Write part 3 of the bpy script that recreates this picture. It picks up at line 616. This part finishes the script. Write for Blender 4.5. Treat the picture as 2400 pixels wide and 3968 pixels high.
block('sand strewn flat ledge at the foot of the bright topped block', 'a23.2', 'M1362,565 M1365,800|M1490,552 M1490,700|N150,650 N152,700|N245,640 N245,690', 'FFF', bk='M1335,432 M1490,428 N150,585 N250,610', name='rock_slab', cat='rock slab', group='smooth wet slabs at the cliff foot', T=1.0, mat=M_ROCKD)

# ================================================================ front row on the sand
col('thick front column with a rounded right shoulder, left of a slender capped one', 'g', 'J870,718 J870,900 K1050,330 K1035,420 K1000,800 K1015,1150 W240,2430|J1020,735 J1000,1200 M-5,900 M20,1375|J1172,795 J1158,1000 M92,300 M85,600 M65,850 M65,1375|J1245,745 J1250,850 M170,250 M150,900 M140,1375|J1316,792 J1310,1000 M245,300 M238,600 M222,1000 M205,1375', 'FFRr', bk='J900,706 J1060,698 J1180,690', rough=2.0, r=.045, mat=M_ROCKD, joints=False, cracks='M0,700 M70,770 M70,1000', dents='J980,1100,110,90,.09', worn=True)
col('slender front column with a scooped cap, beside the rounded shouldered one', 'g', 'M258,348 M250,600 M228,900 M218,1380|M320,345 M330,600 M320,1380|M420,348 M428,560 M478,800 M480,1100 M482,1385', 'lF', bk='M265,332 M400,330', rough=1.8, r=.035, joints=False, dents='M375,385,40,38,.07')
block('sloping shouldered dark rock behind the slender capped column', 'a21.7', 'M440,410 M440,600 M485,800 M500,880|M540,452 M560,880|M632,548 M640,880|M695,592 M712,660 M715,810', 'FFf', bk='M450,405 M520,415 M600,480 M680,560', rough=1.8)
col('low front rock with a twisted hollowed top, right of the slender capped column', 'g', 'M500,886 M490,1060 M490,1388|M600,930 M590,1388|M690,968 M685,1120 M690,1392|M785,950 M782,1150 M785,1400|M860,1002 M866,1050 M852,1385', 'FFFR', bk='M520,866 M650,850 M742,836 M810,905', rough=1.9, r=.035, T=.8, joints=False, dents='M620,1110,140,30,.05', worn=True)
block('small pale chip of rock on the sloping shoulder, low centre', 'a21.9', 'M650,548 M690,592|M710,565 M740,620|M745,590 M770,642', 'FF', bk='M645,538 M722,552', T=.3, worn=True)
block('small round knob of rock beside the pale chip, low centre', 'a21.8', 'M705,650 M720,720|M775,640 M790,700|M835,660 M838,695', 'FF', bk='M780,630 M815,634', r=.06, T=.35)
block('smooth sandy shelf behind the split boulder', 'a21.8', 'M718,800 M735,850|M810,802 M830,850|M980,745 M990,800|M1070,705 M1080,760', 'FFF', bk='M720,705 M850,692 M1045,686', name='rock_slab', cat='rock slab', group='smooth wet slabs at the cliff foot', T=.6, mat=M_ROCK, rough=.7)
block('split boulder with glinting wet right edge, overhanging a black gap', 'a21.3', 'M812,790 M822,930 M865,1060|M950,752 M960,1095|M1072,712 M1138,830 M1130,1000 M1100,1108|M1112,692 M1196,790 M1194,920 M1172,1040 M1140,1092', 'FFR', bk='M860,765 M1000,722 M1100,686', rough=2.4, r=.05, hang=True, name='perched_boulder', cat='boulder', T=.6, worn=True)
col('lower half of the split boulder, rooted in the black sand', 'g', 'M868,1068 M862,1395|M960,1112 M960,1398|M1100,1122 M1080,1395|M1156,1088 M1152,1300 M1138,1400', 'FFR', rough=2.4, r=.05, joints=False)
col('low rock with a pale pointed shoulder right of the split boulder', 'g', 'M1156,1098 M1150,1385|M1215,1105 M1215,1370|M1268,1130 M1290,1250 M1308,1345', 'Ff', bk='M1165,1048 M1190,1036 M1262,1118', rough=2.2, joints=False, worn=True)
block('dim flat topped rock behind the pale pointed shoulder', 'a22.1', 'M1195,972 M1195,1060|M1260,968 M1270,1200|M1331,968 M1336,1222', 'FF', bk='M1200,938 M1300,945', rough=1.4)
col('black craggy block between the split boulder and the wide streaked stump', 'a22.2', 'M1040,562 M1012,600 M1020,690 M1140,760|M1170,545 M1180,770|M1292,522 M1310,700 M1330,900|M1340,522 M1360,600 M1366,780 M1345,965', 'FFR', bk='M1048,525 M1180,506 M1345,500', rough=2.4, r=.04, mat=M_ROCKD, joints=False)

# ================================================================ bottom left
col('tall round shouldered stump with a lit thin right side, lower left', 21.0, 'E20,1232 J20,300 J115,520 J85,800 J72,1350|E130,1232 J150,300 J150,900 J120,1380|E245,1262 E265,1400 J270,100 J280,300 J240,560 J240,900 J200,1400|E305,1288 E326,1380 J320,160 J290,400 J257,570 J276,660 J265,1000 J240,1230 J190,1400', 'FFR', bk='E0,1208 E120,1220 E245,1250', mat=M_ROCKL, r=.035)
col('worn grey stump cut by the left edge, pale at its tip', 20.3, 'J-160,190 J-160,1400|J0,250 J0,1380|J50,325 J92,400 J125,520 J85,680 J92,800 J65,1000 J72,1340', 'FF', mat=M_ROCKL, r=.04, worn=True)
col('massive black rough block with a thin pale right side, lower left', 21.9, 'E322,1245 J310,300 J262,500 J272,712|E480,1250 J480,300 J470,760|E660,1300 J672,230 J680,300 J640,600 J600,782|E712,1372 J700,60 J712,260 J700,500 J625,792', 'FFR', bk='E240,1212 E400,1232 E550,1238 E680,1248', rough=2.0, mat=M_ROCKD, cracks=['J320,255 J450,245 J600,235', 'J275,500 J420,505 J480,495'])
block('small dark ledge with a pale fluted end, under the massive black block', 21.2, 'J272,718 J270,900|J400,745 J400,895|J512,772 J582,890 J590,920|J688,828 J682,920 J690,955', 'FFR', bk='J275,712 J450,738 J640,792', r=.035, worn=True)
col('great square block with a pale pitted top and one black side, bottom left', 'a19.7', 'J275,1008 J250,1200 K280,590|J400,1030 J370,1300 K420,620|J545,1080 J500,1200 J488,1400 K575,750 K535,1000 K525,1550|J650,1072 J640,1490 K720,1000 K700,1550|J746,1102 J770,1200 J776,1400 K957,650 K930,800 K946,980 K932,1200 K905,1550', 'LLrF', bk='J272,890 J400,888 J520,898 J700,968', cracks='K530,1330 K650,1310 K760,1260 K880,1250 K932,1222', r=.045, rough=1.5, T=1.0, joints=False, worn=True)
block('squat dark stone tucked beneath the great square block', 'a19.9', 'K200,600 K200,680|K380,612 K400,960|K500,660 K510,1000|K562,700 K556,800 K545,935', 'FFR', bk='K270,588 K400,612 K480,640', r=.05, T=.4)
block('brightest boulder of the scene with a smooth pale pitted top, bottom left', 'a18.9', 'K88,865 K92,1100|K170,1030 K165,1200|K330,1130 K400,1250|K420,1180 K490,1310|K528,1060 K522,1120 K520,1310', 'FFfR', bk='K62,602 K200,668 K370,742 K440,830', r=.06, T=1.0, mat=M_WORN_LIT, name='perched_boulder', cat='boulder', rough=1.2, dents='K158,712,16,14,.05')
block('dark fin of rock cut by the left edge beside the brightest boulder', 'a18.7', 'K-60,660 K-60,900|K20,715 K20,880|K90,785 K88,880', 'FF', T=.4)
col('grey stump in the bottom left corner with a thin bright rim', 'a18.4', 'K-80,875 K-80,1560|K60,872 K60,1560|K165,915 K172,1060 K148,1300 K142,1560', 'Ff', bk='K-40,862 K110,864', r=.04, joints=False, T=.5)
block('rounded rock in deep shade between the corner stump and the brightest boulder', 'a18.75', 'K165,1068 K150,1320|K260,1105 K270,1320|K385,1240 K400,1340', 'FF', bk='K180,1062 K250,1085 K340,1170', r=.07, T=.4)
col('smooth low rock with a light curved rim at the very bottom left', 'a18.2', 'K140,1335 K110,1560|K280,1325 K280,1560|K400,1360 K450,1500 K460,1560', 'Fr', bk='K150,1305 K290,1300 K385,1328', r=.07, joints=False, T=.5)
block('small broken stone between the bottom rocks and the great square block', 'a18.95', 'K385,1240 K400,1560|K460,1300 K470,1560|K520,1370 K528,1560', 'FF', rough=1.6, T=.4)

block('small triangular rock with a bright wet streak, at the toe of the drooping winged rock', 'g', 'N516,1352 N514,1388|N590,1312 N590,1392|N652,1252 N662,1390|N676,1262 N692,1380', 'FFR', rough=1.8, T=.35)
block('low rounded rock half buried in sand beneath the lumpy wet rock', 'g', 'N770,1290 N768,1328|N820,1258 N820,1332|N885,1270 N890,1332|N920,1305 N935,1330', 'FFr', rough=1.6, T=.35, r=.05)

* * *

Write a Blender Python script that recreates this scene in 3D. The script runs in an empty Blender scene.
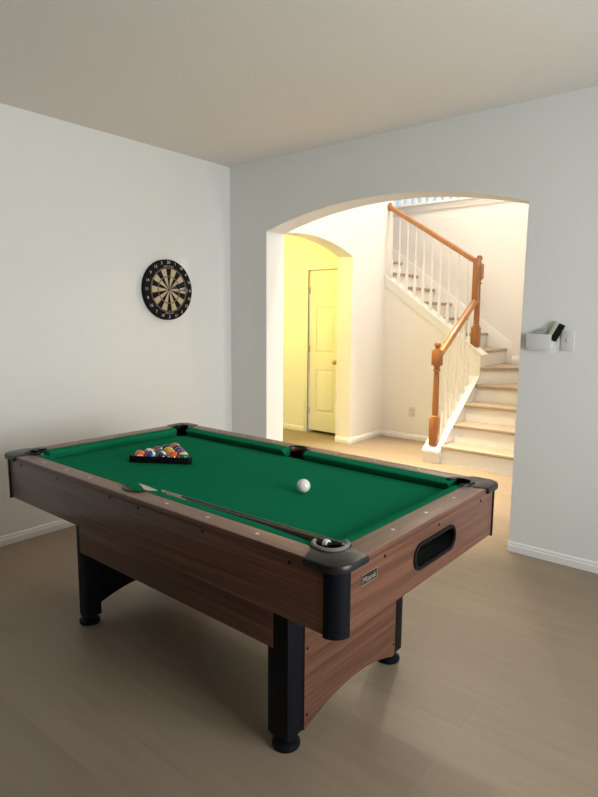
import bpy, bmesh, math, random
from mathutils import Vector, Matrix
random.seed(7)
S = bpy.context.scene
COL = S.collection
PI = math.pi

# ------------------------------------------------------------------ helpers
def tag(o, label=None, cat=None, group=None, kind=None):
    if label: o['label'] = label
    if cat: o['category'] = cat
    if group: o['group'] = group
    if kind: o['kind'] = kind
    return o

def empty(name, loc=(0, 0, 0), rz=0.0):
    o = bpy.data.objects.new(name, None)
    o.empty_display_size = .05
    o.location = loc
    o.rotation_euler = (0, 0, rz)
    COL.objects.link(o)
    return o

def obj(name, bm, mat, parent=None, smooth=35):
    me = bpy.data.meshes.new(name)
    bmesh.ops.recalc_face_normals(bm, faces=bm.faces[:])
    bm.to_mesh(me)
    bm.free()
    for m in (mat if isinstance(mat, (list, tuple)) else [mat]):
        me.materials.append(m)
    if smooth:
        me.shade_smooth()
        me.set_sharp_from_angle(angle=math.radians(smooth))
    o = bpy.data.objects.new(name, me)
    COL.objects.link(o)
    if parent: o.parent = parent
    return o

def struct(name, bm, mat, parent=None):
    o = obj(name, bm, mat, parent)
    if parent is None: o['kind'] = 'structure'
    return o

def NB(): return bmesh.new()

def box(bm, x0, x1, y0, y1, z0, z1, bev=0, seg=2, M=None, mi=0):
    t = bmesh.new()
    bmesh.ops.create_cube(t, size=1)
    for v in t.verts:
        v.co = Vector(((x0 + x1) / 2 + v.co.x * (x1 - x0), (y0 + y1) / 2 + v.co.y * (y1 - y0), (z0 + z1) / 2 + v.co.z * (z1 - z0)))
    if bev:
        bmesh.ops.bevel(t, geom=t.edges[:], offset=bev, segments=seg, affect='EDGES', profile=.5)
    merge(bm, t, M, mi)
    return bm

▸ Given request
From the records above, give again exactly the lines running from the line with "Write part 3" to the line with "block('sand strewn flat", inclusive.

▸ Problem solution
Write part 3 of the bpy script that recreates this picture. It picks up at line 616. This part finishes the script. Write for Blender 4.5. Treat the picture as 2400 pixels wide and 3968 pixels high.
block('sand strewn flat ledge at the foot of the bright topped block', 'a23.2', 'M1362,565 M1365,800|M1490,552 M1490,700|N150,650 N152,700|N245,640 N245,690', 'FFF', bk='M1335,432 M1490,428 N150,585 N250,610', name='rock_slab', cat='rock slab', group='smooth wet slabs at the cliff foot', T=1.0, mat=M_ROCKD)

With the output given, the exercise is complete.